Ben Silbermann, Cofounder of Pinterest, at Startup School 2016.
Here are a few excerpts from Ben's conversation with Ali Rowghani, CEO of the YC Continuity Fund:
Ali : You're clearly creative, you clearly had a sense the internet could be something interesting to solve various problems but you weren't technical. How did you overcome that in the early days in terms of actually being able to create the things you wanted to create?
Ben : I would always start off thinking about an idea and I had some friends that were technical. None of us were super technical so we would always just sort of chip in and learn what we needed to do to get to the next part.
In learning about things like product design and simple front end coding you end up learning little bits at a time. For me at least, it's a lot easier to learn things when there's something that you want to build versus doing it in a very abstract, classroom way.
Ali : How did you find your first users?
Ben : So we released the app and I did probably what everyone does–emailed all my friends and kind of hoped that it would to take off. And no one really got it, to be totally honest with you. Neither the people on the East Coast that Evan knew nor the people on the West Coast that I knew. They were just really polite, like, "Oh, looks interesting... Very interesting."
But there was a small group of people that were enjoying it. And those folks were not who I think stereotypically you think of when you think about early adopters. They were folks that I grew up with, people that were using it for regular stuff in their life.
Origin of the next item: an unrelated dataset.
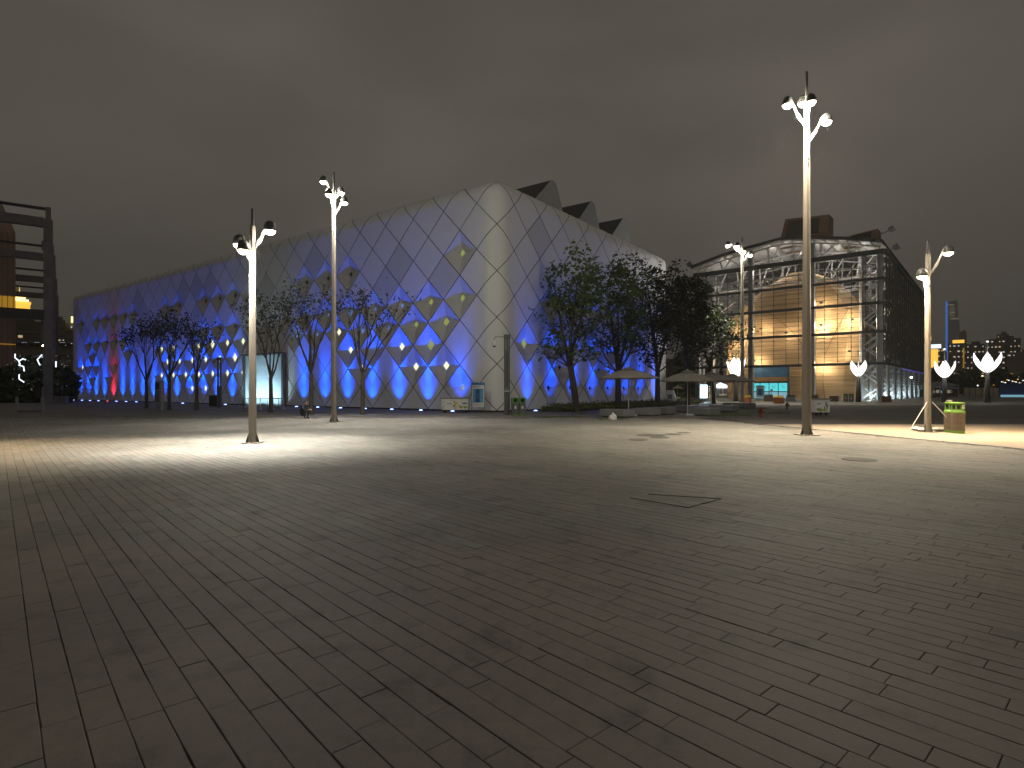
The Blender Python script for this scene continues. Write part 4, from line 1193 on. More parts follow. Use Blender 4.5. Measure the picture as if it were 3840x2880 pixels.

You know, "What is my house going to look like? What kind of food do I want to eat?" Things like that.
And we really thought, where are those people congregating? Who's their community? I ended up going to a conference for a lot of the blogs that those people were reading. I met these bloggers and they seemed like the kind of people who would really enjoy it. So we organized a marketing event with those bloggers where we had each of them introduce the service to their audience.
But we did all kinds of pretty desperate things, honestly. I used to walk by the Apple store on the way home. I'd go in and change all the computers to say Pinterest. Then just kind of stand in the back and be like, "Wow, this Pinterest thing, it's really blowing up." [Laughter]
Slowly we started to get folks who really loved the service. And since it took us so long to get those users, we cared about them so much. I used to have my cell phone on all the customer support emails. I would take customer support calls all the time so when the service would go down I'd have this problem where everyone would start calling me like, "Hey, I can't get my pins."
I think that that for me there were these two lessons. One is that there's a stereotype of where early adopters come from and they should be these technology forward folks. I just think that that idea is really outdated now. So many people have these amazing computers in their pockets, so many people of data, that early adopters are coming from everywhere. It could be a taxicab drivers in India or Midwestern folks who are planning their home. I think if we had been really dogmatic about wanting cool Silicon Valley people to like it we probably wouldn't have made the service that we made.
And I think there's a lesson in really taking care of users. All the time I would sit in coffee shops and ask people to try the service just to watch them and see what they were doing and see where we could smooth out the edges and improve the service.